In a single paragraph, Ms. French put words in my mouth, threw them back at me, and ascribed motives to me for saying them.
Does this sound familiar? It may, because two years ago another writer cited the same review, with basically the same results. Leah Ollman, writing for the LA Times:
Depth, though, is not what every viewer -- or critic -- sees in Muniz's efforts. Though he has been hailed in print as a "smart provocateur" and his work described as "exquisitely crafted" and "devilishly funny," he has also been skewered by writers who find his work superficial, gimmicky, "clownish," more about "gamesmanship" than anything else.
Reviewing the "Reflex" exhibition for the Miami Sun Post last year, Franklin Einspruch dismissed Muniz as a clever poacher, hiding "behind technique, behind concepts, behind non-art materials, behind the filter of photography, behind other people's work." Muniz lacks inspiration of his own, the writer concluded, referring to what he judged a disappointing group of photographs of studio debris, a rare series not based on replicating the works of others. "It damns the work beyond redemption to realize that the artist is better when he's not being himself."
This, at least, didn't injure the original meaning. Again, probably appearing to do so via editing, Muniz responded predictably.
All great art is gimmicky to some extent, Muniz argues in his defense. It has to be visually engaging, and can get there by whatever means necessary.
"People don't take me seriously because there's humor in the work, as if humor was something that would take intelligence out. Having enough freedom with the way you put your ideas that you can subvert them from within -- this is humor. It's a powerful tool to get people into what you're doing or to attract people to what you're trying to say."

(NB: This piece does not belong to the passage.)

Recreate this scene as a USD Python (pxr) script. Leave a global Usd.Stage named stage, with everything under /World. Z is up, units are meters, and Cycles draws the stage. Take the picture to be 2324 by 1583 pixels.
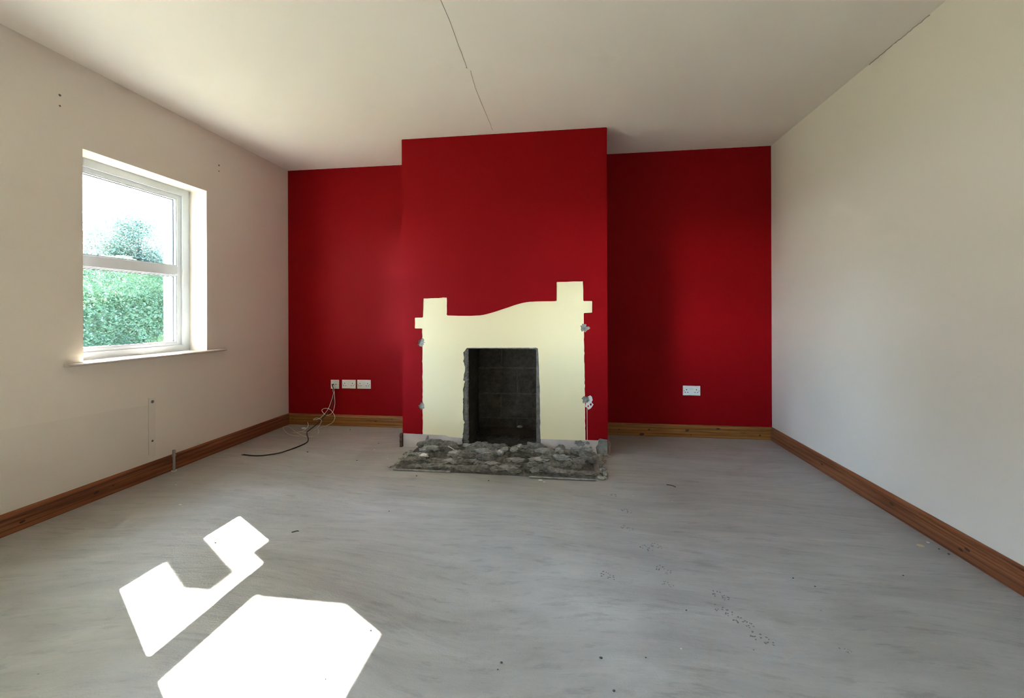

For the record, I don't take Muniz seriously because his work is boring. It's visually engaging only by the standards of an ad man (which he was), and its conceptual component doesn't evoke anything worth pondering. I don't think that humor and intelligence exclude each other; I doubt anyone does. I don't think his oeuvre is bad because it's silly—I think it's silly because it's bad. Have I made myself adequately clear?
But I refuse these and all further attempts to turn me into the representative of a plurality of detractors that might legitimize Muniz if it existed. "Lack of depth" hails from Nancy Tousley at the Calgary Herald. "Superficial" may derive from this brief mention at ArtSlant by Frances Guerin. From there, provenances deteriorate. "Clownish" comes from a lukewarm but sympathetic Jerry Saltz review from 2001. Several hypothetical perptetrators of rhetorical disagreement have called the work "gimmicky" in a pejorative manner, but no real people I can find. "Easy" is untraceable.
We are not legion, which is too bad for taste, but it's also too bad for straw-man arguments against Muniz, which, oddly, only his defenders are making. The arbitrary aggregate of critics who failed to appreciate key moderns from van Gogh to Pollock has no contemporary counterpart, at least regarding Muniz. Hence there's no chance of it putting itself similarly on the wrong side of history by failing to appreciate him. Critics striving to establish the lasting importance of Muniz's conceptualist baubles are going to have to reach elsewhere for justification.